Historically the connection between glass and pottery is not so close. In some degree the prevalence of one art has tended to oust the other, or to relegate it to an inferior position. The Greeks, who carried the potter’s art to such perfection, knew little about glass—it was long an exotic substance for them. The Romans, on the other hand, who in the first centuries of our era first fully appreciated and developed the capacities of glass, produced little pottery of artistic interest. In the sixteenth century, in Umbria and Tuscany, where the finest majolica was made, we hear nothing of the manufacture of glass, while on the other hand the fayence of Venice, at this time pre-occupied with her glass, was of subsidiary importance. If we turn to the home of porcelain, in China glass has always held a subordinate position, while in Japan it was until recent days practically unknown.

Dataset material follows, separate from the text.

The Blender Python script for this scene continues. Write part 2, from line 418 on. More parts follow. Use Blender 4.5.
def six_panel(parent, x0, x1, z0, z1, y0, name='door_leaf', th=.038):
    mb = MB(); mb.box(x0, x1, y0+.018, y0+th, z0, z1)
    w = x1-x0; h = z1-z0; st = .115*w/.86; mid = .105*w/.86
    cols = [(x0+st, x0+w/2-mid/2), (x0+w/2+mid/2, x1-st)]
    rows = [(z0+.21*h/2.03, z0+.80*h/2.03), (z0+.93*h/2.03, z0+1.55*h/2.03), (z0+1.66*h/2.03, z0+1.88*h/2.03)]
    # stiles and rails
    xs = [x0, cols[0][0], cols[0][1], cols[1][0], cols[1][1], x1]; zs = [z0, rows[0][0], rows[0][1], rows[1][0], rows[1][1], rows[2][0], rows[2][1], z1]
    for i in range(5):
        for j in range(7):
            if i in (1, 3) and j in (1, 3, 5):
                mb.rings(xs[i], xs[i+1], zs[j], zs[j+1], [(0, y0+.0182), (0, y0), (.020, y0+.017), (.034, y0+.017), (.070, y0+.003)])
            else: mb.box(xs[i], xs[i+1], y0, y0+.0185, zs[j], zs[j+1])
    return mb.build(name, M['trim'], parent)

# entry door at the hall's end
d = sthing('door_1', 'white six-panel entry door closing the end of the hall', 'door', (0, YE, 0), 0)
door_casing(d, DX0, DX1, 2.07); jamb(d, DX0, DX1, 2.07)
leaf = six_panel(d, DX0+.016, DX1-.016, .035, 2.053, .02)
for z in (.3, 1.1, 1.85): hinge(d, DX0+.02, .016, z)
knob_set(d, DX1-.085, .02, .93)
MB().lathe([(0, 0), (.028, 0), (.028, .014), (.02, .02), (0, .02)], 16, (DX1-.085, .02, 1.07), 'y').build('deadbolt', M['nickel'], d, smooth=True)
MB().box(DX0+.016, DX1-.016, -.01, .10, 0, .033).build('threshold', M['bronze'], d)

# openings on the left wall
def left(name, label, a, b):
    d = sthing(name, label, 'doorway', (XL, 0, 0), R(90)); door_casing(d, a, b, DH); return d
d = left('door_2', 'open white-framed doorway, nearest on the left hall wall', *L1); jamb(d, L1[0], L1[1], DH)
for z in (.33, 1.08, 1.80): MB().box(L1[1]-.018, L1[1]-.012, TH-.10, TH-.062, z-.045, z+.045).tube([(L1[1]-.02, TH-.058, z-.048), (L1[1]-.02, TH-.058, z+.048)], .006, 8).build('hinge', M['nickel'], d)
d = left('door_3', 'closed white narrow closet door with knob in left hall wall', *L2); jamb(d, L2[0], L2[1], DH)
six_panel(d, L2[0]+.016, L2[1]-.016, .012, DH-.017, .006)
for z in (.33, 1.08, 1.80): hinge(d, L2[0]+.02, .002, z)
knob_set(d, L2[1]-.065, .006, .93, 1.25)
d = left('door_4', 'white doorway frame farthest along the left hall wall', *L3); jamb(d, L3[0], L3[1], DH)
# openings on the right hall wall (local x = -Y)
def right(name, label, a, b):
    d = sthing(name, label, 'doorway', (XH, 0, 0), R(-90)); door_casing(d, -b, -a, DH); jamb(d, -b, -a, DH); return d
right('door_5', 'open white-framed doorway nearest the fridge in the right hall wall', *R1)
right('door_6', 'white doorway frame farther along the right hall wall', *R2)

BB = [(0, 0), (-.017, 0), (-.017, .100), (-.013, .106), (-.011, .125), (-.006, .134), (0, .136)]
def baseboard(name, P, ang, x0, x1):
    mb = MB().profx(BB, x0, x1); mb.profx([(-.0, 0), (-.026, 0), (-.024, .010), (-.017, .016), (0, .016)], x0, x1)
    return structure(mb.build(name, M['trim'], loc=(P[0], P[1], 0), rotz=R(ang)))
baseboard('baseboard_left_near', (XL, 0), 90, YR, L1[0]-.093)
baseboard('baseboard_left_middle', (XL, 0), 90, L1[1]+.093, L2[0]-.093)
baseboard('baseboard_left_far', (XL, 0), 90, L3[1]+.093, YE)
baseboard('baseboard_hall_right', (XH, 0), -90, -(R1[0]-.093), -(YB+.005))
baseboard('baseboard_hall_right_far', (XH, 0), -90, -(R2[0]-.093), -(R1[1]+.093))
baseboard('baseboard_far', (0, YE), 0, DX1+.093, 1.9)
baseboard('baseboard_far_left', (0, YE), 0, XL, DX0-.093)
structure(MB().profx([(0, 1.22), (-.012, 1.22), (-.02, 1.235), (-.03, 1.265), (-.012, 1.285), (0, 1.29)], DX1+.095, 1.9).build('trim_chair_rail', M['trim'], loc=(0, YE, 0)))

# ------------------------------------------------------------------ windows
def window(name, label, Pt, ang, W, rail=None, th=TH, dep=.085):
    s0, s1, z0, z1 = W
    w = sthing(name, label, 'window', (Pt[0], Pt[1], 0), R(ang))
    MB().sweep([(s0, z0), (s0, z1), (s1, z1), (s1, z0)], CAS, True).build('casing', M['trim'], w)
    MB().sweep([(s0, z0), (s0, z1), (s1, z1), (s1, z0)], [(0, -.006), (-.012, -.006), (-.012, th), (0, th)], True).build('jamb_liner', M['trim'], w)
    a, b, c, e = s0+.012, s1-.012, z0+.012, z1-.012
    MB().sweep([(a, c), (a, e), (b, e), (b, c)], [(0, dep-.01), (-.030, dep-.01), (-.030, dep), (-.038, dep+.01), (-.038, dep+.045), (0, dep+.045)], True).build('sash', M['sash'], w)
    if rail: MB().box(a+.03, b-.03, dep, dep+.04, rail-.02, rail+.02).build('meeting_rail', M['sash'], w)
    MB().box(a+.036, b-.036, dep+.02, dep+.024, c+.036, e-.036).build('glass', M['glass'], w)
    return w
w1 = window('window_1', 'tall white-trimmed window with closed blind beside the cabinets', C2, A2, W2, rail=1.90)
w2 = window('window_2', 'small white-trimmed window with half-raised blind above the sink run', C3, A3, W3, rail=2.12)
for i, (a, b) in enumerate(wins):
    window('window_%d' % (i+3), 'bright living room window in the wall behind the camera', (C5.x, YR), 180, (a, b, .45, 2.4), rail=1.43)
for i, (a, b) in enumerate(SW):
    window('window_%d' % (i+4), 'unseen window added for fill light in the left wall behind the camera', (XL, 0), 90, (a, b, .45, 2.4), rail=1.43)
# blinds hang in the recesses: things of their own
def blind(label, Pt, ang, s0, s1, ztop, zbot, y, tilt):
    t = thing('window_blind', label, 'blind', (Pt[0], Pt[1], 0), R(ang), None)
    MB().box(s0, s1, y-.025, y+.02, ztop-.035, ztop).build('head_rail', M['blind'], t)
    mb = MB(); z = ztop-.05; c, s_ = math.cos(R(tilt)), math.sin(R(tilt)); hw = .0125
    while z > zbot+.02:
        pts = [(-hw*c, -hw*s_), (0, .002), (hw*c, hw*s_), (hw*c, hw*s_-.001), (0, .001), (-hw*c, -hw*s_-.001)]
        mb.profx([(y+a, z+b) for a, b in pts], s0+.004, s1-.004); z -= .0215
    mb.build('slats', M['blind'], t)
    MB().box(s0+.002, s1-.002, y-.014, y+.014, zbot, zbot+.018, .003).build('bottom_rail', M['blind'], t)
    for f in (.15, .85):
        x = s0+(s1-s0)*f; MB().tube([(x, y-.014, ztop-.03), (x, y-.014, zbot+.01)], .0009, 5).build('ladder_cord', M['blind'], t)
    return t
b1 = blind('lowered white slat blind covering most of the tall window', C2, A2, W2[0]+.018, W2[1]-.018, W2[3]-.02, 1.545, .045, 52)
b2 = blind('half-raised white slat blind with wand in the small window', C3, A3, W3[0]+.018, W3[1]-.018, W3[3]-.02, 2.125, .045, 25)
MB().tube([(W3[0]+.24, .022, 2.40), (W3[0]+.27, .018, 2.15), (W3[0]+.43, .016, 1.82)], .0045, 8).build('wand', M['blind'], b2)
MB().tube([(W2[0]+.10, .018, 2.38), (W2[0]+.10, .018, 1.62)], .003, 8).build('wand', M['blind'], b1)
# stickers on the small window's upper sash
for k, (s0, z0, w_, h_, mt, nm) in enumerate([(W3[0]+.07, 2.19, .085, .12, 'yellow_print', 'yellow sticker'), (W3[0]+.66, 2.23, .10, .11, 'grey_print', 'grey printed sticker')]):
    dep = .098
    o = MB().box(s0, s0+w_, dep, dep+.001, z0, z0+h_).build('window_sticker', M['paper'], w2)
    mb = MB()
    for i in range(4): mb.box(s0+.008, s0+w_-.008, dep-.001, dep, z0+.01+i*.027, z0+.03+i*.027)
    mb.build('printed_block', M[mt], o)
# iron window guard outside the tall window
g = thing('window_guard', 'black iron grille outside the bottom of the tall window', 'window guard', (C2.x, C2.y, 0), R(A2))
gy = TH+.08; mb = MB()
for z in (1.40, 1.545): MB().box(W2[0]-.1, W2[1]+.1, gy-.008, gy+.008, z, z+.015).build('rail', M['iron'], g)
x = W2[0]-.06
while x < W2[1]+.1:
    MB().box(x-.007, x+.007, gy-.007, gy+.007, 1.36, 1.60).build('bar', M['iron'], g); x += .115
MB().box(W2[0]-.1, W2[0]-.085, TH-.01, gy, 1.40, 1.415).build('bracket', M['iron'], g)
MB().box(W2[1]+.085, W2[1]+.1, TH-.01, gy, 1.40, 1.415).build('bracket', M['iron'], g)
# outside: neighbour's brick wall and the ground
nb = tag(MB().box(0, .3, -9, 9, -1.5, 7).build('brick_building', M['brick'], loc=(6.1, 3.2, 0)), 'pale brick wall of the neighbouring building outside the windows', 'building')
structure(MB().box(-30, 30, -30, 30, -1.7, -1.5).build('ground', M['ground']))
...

Were a comparison to be made between the development of the various minor arts, it would be difficult to find a wider contrast than that between the history of porcelain and that of glass. The knowledge of porcelain was confined for nearly a thousand years to China, the country where it was first made, and where it was slowly brought to perfection. Let loose, as it were, in the West early in the eighteenth century, it had then a short period of glory, but before the end of the century the art had already fallen upon evil days. The manufacture of glass, on the other hand, had long been carried on in Egypt, and perhaps in other Eastern lands, by a primitive process, although it only became an article of general use after the discovery of the blowing-iron. When and where this discovery was made we do not know—perhaps somewhere in Syria or Mesopotamia, in the third or second century before Christ. The art of blowing glass was known, no doubt, if not fully developed, at the time when the kingdoms of the Ptolemies and of the Seleucidæ fell under the rule of the Romans. By them it was before long brought to perfection and carried into every corner of the West, so that by the second or third century of our era the production of glass in Europe was probably greater than at any subsequent time, at least until quite recent days. Nor was the art of glass-making completely extinguished by ‘the advance of the barbarians.’ Indeed, some of the Germanic tribes not impossibly brought with them a knowledge of the process not only of preparing but also of blowing glass, picked up on their journeyings through East Europe, or perhaps even learned in Western Asia. This was an instance of the passage to the North and West of the arts of civilisation, by what we may call the back-road of Europe, in opposition to the high-roads that led directly from Italy by way of the Rhone and the Rhine.